Biggest developers in Hong Kong and China best placed to withstand rise in rates

Hong Kong conditions are attractive but yuan weakness dictates selective and long term China strategy

PUBLISHED : Wednesday, 16 December, 2015, 11:30am
UPDATED : Wednesday, 16 December, 2015, 11:30am

The property sector is under the spotlight as monetary policy shifts and the yuan slides, and analysts are banking on big names to maintain profitability.

Local developers have outperformed their mainland counterparts in recent weeks as it emerges the Hong Kong Monetary Authority may not immediately follow a US increase in interest rates, Jefferies analysts say.

Hong Kong’s ability to delay or even resist a mild rate hike was established in August when the unexpected yuan devaluation spurred asset reallocation and a surge in demand for Hong Kong dollars.

The aggregate balance in the banking system is up 78 per cent year to date, and the current loan to deposit ratio of 78.4 per cent compares favourably to 85.3 per cent during the last rate hike cycle, Jefferies says.

Even if developer margins are eroded by falling home prices, as many predict, Jefferies says the strong dollar and continuing low rates should drive sales – positioning the likes of Cheung Kong Property Holdings and Sun Hung Kai Property, which have flats launching soon, to lock in earnings.

“We believe this is a major top-down catalyst to attract buy flow into Hong Kong property stocks that have been oversold,” said Jefferies equity analyst Venant Chiang.

But for China’s developers, which are highly leveraged and carry significant proportions of US dollar denominated debt, yuan devaluation is bad news, notwithstanding official support for the sector.

“Based on recent meetings, most investors are not fully comfortable with the bullish view on China property that is related to policy stimulus,” Chiang said.

The onshore yuan is down 3.8 per cent in the second half of 2015, while the offshore yuan has dropped 4.9 per cent.
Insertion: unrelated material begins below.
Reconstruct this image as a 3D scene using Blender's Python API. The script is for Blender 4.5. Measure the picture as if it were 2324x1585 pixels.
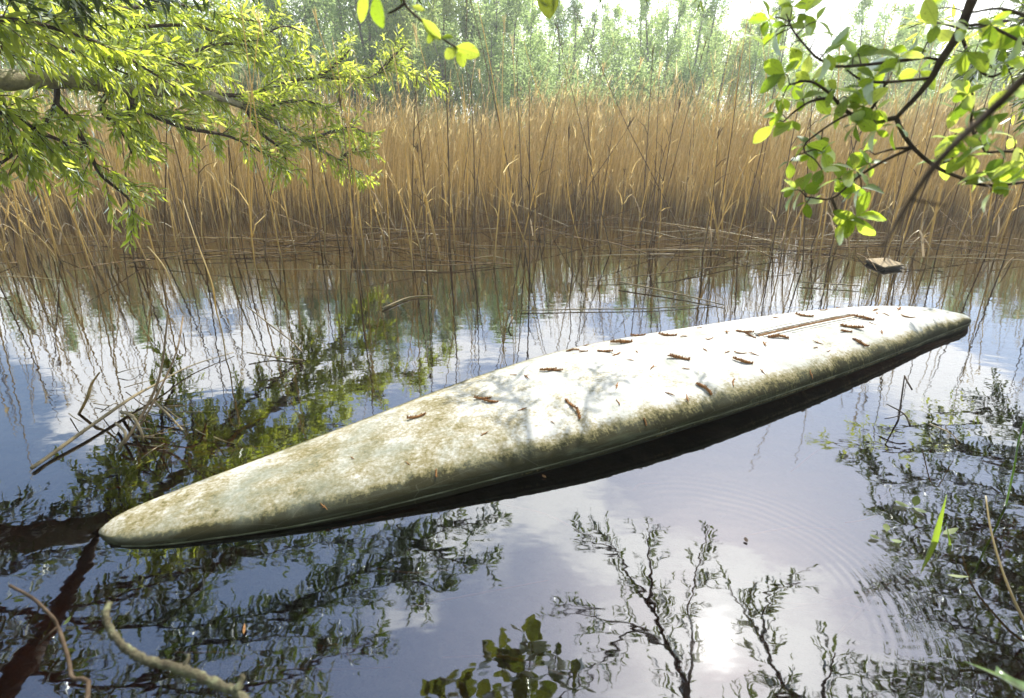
import bpy, math, random
import numpy as np
from mathutils import Vector, Matrix
from mathutils.bvhtree import BVHTree

random.seed(7); RNG = np.random.default_rng(7)
S = bpy.context.scene
C = S.collection
for o in list(bpy.data.objects): bpy.data.objects.remove(o)

# ------------------------------------------------------------------ camera
PITCH = math.radians(21.6); CAMH = 1.0
cam = bpy.data.cameras.new("camera"); camo = bpy.data.objects.new("camera", cam); C.objects.link(camo)
cam.lens = 20.0; cam.sensor_width = 36.0; cam.clip_start = 0.02; cam.clip_end = 2000
camo.location = (0, 0, CAMH); camo.rotation_euler = (math.radians(90) - PITCH, 0, 0)
cam.dof.use_dof = True; cam.dof.focus_distance = 2.6; cam.dof.aperture_fstop = 5.6
S.camera = camo
# ------------------------------------------------------------------ world
SUN_EL, SUN_AZ = math.radians(45.7), math.radians(25.8)      # azimuth measured from +Y towards +X
SUN_DIR = Vector((math.sin(SUN_AZ) * math.cos(SUN_EL), math.cos(SUN_AZ) * math.cos(SUN_EL), math.sin(SUN_EL)))
W = bpy.data.worlds.new("World"); S.world = W; W.use_nodes = True
wn, wl = W.node_tree.nodes, W.node_tree.links; wn.clear()
def N(nodes, t, **k):
    n = nodes.new(t)
    for a, b in k.items(): setattr(n, a, b)
    return n
def M(nodes, links, op, a, b=None, c=None, clamp=False):
    n = nodes.new('ShaderNodeMath'); n.operation = op; n.use_clamp = clamp
    for i, v in enumerate((a, b, c)):
        if v is None: continue
        if isinstance(v, (int, float)): n.inputs[i].default_value = v
        else: links.new(v, n.inputs[i])
    return n.outputs[0]
sky = N(wn, 'ShaderNodeTexSky', sky_type='NISHITA', sun_disc=False, sun_elevation=SUN_EL, sun_rotation=SUN_AZ,
        air_density=1.0, dust_density=0.8, ozone_density=1.0)
tc = N(wn, 'ShaderNodeTexCoord'); sep = N(wn, 'ShaderNodeSeparateXYZ'); wl.new(tc.outputs['Generated'], sep.inputs[0])
zz = M(wn, wl, 'ADD', M(wn, wl, 'MAXIMUM', sep.outputs[2], 0.0), 0.12)
cx = M(wn, wl, 'DIVIDE', sep.outputs[0], zz); cy = M(wn, wl, 'DIVIDE', sep.outputs[1], zz)
cmb = N(wn, 'ShaderNodeCombineXYZ'); wl.new(cx, cmb.inputs[0]); wl.new(cy, cmb.inputs[1]); cmb.inputs[2].default_value = 14.9
no = N(wn, 'ShaderNodeTexNoise'); no.inputs['Scale'].default_value = 1.35; no.inputs['Detail'].default_value = 9
no.inputs['Roughness'].default_value = 0.55; no.inputs['Distortion'].default_value = 0.35
wl.new(cmb.outputs[0], no.inputs['Vector'])
# more cloud around the sun (the photograph's sun sits in a bright cloud)
dp = N(wn, 'ShaderNodeVectorMath', operation='DOT_PRODUCT'); nrm = N(wn, 'ShaderNodeVectorMath', operation='NORMALIZE')
wl.new(tc.outputs['Generated'], nrm.inputs[0]); wl.new(nrm.outputs[0], dp.inputs[0]); dp.inputs[1].default_value = SUN_DIR
dpos = M(wn, wl, 'MAXIMUM', dp.outputs['Value'], 0.0)
near_sun = M(wn, wl, 'POWER', dpos, 40.0)
glare = M(wn, wl, 'POWER', dpos, 9000.0)
dens = M(wn, wl, 'ADD', no.outputs[0], M(wn, wl, 'MULTIPLY', near_sun, 0.025))
low = M(wn, wl, 'POWER', M(wn, wl, 'SUBTRACT', 1.0, M(wn, wl, 'MAXIMUM', sep.outputs[2], 0.0)), 4.0)
dens = M(wn, wl, 'ADD', dens, M(wn, wl, 'MULTIPLY', low, 0.28))
mr = N(wn, 'ShaderNodeMapRange', interpolation_type='SMOOTHSTEP'); wl.new(dens, mr.inputs[0])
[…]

The consensus says the yuan will come under further pressure as rising US rates trigger mainland capital outflows.

Jefferies calculates that a further 5 per cent devaluation will jeopardise 21 per cent of major developers’ net profits. It will also decrease net asset values by 6.5 per cent and increase net gearing by 6 percentage points, on average.

Decreased equity reserves are also pushing up gearing, but the negatives are partly offset by relaxation in the domestic bond market, which has seen over 200 billion yuan in new property bonds issued this year and pushed average borrowing costs down by 1 to 2 percentage points.

However, Chiang points out those funds can’t be repatriated to repay overseas debt – including the US$30 billion in offshore bonds due to expire between 2016 and 2018.

Jefferies recommends holding Hong Kong stocks of large established players China Overseas Land and Investment, China Resources Land, Greentown China Holdings, China Jinmao and Shenzhen Investment.

Daiwa analysts also take a long view, favouring China Overseas Land and Investment and China Resources Land which have achieved 92 and 100 per cent of their yearly sales targets, respectively.

“We believe that the China property industry is moving towards a new era that should present profit potential to stronger players that can manage the business well,” said Daiwa analyst Jonas Kan.